Everybody is educated to become a hero. “In Ur-Fascist ideology, heroism is the norm. This cult of heroism is strictly linked with the cult of death.”

Burying the enemy under an avalanche of Russian corpses is a time-honoured strategy of Russian warfare. This is faithfully pursued in the ongoing conflict.

As to the cult of heroism, this Russian and then Soviet tradition is lovingly maintained today. Every Russian pupil, even if unable to name the four Evangelists, will instantly name dozens of heroes from the Second World War. I was such a pupil myself, and today’s lot are no different.

Machismo and weaponry. “Machismo implies both disdain for women and intolerance and condemnation of nonstandard sexual habits, from chastity to homosexuality.”

Conservatives aren’t crazy about “nonstandard sexual habits” either, but they don’t go around beating up homosexuals, a standard and tacitly encouraged practice in Putin’s Russia. Hate the sin, love the sinner, is the guiding conservative principle. As to machismo and weaponry, just look at a selection of Putin’s photographs over the years.

Selective populism. “There is in our future a TV or Internet populism, in which the emotional response of a selected group of citizens can be presented and accepted as the Voice of the People.”

In Russia, this is a feature of the present, not the future. Putin’s stormtroopers prance about wearing T-shirts decorated with truncated swastikas. This is passed as vox populi, which is a self-fulfilling prophecy – the more it’s touted, the wider it spreads.

Ur-Fascism speaks Newspeak. “All the Nazi or Fascist schoolbooks made use of an impoverished vocabulary, and an elementary syntax, in order to limit the instruments for complex and critical reasoning.”

This is definitely a characteristic of Putin’s Russia, although, lamentably, not its exclusive property. Modernity in general creates its own half-witted cant, but, since fascism is an extreme wing of modernity, it pushes that tendency to a nauseating extreme.

As you can see, Eco and I proceed from different starting points, but still reach similar conclusions. And all our conclusions apply to Putin’s Russia in spades. His country is the flag-bearer of European fascism. Or quasi-European, to be exact.

4 thoughts on “Fascism at our doorstep”

  1. Most of these essential characteristics describe institutions (and the people indoctrinated by them) here in the U.S.

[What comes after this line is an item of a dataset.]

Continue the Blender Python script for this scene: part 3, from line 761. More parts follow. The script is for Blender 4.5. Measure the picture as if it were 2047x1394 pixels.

    1. I think you are being too harsh, even though many modern trends and institutions are indeed getting to be more and more fascistic. These are evil seeds, but for them to sprout for real, they need to fall on the evil soil ready to receive them. I don’t think the US fits this description, although things may change.

    1. A bit of both, I think. For one thing, they lacked a clear focus of externalised evil. If you read Mein Kampf, you’ll see hatred of the Jew being the conduit of Hitler’s animadversions. Musollini talked about capitalists, a more nebulous category. Neither did the Italian fascists claim racial superiority over others, as Italians. They saw themselves as the true heirs to the Roman Empire, but that claim was more cultural than racial. And then of course Italians weren’t a patch on Germans when it came to acting on their beliefs. Fascist writers, such as d’Annunzio and Marinetti, bemoan the indolence of Italians, their lack of martial spirit and single-minded determination. Hitler made similar observations.